Ritratto di Silver Veglia

Per una lunga vita, com’è stata la sua, nessuno ha pubblicato sue foto o interviste. Poco o niente. Caso unico nell’Italia da vetrina. Non perché il protagonista non interessasse ma perché al protagonista non interessava per nulla apparire. Evitava media e giornalisti come la peste.
E quanto aveva ragione. Si sapeva che in gioventù era bruno e dai capelli ondulati, che era un bell’uomo, che era tenace, che amava smisuratamente il suo lavoro. E soprattutto, che sapeva farlo meglio di chiunque altro. Figura già mitica da lungo tempo, affascinava Operai e Capi di Stato (non facendo differenza tra loro) con la sua affabilità, la sua riservatezza, con i suoi tocchi di simpatia, arguzia, umorismo, gusto del paradosso. Talvolta un po’ amarognoli com’è nello spirito di Langa. Sempre umani e positivi, come un esorcismo dei cattivi pensieri.
Possedeva l’educazione degli insegnamenti familiari e una leadership naturale, ma anche le radici di cultura di un’area che seppe mirabilmente combinare valori antichi, valori di pietra (di Langa, appunto) e modernità fluida.
Si sapeva anche che non ammetteva alternative all’autofinanziamento integrale della sua sempre più grande azienda, e che rifuggiva – come la peste e i giornalisti – i “Merger & Acquisition” ovvero la crescita drogata per via finanziaria, l’assimilazione con conseguente distruzione del capitale più importante: la personalità dell’Impresa, la sua indecifrabile ma autentica personalità, somma di sudore e intelligenze.
Illuminato anche in questo. Plasmò dalle rovine del dopoguerra, nella scia dei fondatori Pietro e Giovanni, l’unica vera azienda che sia in primo luogo italiana e al tempo stesso autenticamente internazionale. EI FU, e la citazione non sembri fuori luogo. Nessuno che io sappia, ha ricordato – d’altronde pochi lo sanno –che ad Alba nacque l’unico Imperatore romano d’origine piemontese: Elvio Pertinace. Cresciuto alla scuola di Marco Aurelio, imperatore, militare e filosofo, Elvio, valoroso, incorruttibile e tenace, come sottolinea il nome che gli fu attribuito, regnò per un breve periodo ma fu esemplare. Chissà se Michele Ferrero avrebbe gradito l’accostamento? Scompare con lui, Michele, la leggenda dei grandi Capitani d’Impresa italiani.

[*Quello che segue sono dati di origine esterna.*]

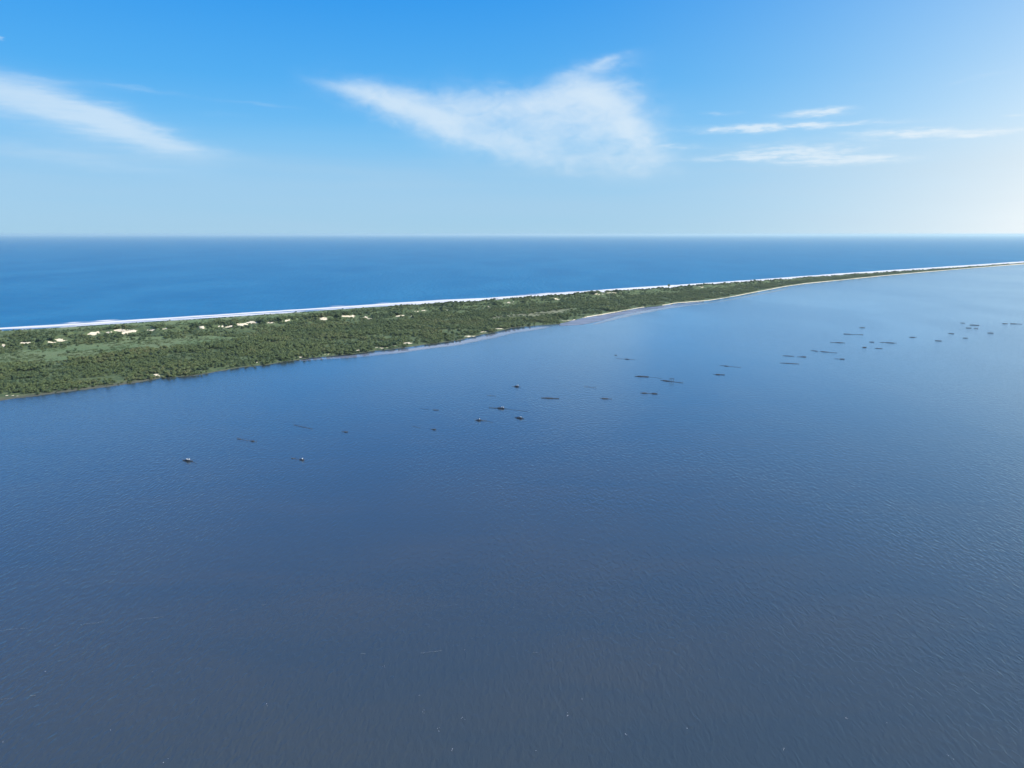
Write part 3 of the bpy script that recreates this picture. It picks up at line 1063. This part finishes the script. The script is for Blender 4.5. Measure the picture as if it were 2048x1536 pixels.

Da Ferrero a Olivetti a Mattei, per quanto diversi potessero essere. I giovani di buona volontà e di talento, che non mancano neppure oggi – io li vedo – pur nell’Italia viziata e sfatta, hanno un modello al quale ispirarsi. Forse è vissuto a lungo anche per questo scopo: passare il testimone.
A suo figlio Giovanni, portatore di un nome famigliare anch’esso denso di carisma, vanno i voti e le speranze di una valorosa gens e di una Nazione incerta che ha bisogno più che mai di buoni esempi e forse sta finalmente iniziando a comprenderli e vorrebbe seguirli.